--- INFORMATION GIVEN ---

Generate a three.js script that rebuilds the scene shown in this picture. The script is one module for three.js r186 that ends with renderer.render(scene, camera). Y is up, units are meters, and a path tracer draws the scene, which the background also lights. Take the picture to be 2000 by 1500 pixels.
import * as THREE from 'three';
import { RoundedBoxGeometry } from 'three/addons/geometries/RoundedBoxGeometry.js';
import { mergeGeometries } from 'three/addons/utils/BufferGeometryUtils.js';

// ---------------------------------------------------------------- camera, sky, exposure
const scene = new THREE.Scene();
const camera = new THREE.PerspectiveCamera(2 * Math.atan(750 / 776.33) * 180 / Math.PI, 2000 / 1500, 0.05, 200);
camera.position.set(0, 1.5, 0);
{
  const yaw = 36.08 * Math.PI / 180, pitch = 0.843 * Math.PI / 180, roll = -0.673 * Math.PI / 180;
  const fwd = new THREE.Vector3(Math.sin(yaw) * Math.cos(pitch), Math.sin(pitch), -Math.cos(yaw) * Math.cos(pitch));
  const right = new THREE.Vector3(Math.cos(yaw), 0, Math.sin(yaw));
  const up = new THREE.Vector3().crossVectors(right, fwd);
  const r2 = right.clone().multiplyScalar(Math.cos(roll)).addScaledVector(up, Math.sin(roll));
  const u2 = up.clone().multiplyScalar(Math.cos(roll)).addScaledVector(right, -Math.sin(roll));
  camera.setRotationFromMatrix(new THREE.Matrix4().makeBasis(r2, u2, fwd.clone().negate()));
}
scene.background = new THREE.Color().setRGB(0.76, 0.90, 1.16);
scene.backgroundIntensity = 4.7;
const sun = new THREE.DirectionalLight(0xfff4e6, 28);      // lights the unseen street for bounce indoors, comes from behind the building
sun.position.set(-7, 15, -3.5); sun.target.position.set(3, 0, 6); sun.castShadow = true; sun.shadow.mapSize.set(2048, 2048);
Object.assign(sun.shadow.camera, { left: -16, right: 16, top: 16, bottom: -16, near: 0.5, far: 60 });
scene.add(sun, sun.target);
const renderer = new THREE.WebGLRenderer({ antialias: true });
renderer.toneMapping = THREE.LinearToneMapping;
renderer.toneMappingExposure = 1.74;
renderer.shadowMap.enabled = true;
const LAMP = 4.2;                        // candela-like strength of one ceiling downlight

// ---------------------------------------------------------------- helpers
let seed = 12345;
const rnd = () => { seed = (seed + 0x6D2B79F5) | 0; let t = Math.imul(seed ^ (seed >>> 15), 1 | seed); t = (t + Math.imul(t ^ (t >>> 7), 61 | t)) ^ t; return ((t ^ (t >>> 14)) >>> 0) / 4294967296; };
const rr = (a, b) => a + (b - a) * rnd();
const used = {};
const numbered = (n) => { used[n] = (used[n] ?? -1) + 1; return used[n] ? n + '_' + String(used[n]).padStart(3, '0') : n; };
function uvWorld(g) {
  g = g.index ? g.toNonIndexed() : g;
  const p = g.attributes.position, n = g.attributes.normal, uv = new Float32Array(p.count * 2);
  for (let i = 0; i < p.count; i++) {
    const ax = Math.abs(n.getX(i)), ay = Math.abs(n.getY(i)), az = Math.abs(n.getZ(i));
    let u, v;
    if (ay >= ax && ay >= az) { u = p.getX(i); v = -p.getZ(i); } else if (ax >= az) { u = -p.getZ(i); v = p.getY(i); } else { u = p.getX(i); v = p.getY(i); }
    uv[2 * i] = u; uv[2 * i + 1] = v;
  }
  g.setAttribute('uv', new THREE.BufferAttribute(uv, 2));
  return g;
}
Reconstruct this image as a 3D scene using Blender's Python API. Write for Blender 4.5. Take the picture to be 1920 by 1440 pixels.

---

Out of the preceding entries, pull every line containing the string "Take".

» **SOLUTION**
Generate a three.js script that rebuilds the scene shown in this picture. The script is one module for three.js r186 that ends with renderer.render(scene, camera). Y is up, units are meters, and a path tracer draws the scene, which the background also lights. Take the picture to be 2000 by 1500 pixels.
Reconstruct this image as a 3D scene using Blender's Python API. Write for Blender 4.5. Take the picture to be 1920 by 1440 pixels.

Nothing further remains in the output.